10/02/2015
10/02/2015
Exactly one year ago I was sitting in my room, thinking about her. All I could care about was that four-later-named girl. One year ago I did not care that my mother had found my suicidal thoughts and my strong dead wish on a refused plate of food, because the harm, the cuts and the wounds I carved on my body were nothing compared to the words that my mind screamed out every time I took a breath. Because an empty stomach and the weight loss somehow filled my days with just one more reason to wake up for. I still wonder how she was the only exception for me, and how my feelings could all be lies created by my sick brain. The joy I felt hearing that she wasn't smiling anymore made me realise that I was no good. I have made demons grow in each and everyone's mind. So here I am, in my bed, with these burning questions coming through. Why did it hurt then? Why haven't you give up on her yet? What is love really? How do you know if you love someone? Do you even have the right to be here?

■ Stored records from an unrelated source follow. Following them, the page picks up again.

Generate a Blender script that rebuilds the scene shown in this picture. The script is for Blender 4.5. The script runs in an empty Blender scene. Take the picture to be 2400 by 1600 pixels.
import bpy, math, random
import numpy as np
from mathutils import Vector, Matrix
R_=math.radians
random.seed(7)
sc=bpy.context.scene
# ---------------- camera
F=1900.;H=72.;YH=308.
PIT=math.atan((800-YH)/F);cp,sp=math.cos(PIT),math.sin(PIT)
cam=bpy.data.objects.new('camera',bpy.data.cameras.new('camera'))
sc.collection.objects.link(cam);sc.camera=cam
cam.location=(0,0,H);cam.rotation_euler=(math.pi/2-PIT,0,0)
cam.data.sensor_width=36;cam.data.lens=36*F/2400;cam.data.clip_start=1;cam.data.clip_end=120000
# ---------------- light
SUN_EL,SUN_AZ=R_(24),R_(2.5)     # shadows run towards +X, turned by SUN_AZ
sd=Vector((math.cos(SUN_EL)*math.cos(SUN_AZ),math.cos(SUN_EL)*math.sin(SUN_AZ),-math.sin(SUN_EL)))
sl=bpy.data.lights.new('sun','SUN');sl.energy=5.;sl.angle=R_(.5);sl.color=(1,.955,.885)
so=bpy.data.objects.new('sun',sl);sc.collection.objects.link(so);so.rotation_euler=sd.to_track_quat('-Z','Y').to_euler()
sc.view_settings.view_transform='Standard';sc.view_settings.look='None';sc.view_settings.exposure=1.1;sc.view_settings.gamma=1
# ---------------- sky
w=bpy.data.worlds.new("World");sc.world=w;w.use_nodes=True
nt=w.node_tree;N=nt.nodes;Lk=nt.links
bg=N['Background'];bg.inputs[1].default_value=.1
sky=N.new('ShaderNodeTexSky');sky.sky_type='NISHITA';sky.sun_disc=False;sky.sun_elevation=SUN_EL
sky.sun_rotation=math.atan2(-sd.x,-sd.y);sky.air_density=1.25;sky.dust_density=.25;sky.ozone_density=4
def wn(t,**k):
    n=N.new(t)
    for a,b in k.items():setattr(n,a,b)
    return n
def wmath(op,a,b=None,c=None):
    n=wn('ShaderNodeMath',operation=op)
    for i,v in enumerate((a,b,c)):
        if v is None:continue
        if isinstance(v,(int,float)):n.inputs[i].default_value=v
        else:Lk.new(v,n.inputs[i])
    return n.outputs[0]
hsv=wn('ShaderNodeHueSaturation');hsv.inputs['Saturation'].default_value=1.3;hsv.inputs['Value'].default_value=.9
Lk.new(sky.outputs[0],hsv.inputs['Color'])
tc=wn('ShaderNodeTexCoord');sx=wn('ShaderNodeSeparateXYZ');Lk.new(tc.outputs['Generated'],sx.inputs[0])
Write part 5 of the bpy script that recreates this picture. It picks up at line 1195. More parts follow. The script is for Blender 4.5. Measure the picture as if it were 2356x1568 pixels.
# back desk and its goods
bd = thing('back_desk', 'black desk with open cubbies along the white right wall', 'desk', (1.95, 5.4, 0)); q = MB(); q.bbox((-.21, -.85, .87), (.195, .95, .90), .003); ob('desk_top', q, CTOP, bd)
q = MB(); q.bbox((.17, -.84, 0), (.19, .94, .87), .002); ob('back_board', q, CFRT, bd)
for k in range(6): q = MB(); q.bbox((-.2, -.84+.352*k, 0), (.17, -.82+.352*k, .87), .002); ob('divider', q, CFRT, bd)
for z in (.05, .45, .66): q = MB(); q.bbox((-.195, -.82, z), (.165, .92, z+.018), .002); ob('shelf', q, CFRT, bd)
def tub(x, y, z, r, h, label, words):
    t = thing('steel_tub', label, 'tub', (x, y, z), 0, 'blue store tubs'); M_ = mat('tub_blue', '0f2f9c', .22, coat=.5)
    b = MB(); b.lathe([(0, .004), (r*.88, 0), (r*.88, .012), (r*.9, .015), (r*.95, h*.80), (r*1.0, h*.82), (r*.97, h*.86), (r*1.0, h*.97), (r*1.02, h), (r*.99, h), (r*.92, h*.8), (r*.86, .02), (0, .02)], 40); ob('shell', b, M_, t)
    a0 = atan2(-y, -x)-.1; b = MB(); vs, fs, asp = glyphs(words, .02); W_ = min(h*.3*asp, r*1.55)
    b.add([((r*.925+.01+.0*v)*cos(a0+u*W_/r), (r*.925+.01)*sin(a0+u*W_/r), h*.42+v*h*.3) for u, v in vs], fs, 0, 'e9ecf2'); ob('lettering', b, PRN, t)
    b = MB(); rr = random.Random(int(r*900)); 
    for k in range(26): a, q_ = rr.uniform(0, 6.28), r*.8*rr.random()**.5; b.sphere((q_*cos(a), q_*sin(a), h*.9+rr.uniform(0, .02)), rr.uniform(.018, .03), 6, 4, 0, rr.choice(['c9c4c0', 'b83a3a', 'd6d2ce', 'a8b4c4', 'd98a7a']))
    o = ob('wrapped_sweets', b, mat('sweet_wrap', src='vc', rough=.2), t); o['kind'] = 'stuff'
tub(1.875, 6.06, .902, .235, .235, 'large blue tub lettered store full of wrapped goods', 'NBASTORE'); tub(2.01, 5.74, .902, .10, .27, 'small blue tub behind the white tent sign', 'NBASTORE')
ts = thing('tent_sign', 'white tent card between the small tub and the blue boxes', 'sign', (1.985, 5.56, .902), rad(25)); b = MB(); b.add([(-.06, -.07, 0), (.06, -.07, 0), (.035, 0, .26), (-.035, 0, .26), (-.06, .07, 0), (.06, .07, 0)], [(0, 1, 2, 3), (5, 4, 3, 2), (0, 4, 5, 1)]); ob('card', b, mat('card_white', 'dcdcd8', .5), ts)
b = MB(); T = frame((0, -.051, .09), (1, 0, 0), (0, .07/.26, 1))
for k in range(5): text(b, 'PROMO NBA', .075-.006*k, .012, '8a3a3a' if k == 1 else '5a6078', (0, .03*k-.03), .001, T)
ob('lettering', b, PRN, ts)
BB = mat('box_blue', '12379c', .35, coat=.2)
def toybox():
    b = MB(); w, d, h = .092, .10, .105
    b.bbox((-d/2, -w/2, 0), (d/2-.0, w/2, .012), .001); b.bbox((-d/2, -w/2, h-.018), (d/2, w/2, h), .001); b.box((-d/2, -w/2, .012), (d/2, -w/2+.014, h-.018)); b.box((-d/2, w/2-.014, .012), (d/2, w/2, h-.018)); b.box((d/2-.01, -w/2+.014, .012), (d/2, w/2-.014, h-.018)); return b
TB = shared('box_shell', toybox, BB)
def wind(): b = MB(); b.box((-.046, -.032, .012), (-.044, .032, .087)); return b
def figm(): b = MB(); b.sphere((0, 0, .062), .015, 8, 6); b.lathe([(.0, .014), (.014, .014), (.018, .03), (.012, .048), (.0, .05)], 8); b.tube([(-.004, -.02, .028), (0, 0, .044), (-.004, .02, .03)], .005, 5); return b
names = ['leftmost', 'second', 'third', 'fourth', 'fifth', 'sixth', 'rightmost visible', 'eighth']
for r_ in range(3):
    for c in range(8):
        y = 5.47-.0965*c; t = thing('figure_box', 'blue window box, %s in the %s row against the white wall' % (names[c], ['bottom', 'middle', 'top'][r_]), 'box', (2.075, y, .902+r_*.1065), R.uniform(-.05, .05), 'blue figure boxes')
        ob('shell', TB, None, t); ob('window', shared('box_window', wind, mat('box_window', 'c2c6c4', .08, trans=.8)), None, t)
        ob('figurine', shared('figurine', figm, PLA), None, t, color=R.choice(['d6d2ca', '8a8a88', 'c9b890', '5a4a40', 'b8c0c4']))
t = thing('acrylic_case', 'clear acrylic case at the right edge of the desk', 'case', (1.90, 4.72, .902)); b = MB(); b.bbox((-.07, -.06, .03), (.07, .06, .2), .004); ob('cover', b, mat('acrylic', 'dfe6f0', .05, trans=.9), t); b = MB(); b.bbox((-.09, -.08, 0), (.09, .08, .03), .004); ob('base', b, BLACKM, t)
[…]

I have started to be obsessed with being clean. I spent hours showering, trying to wash the guilt away, but no matter how hard I scrub, the blood stains won't get off my scarred, fragile, damaged skin. The angst I feel when someone get's closer to me is unbearable, because I'm always scared that they'll in someway see me for what I really am.
But lately I've been noticing beauty in everything; in the way my mother embraces her son, the way nature makes everything grow back again, the way it gives us a second chance every time, the way that your eyes light up when you talk about the things you love the most. There is so much beauty around me and I don't quite fit in. Maybe that's why the girl who wrecked my life and I got along so well; she didn't either.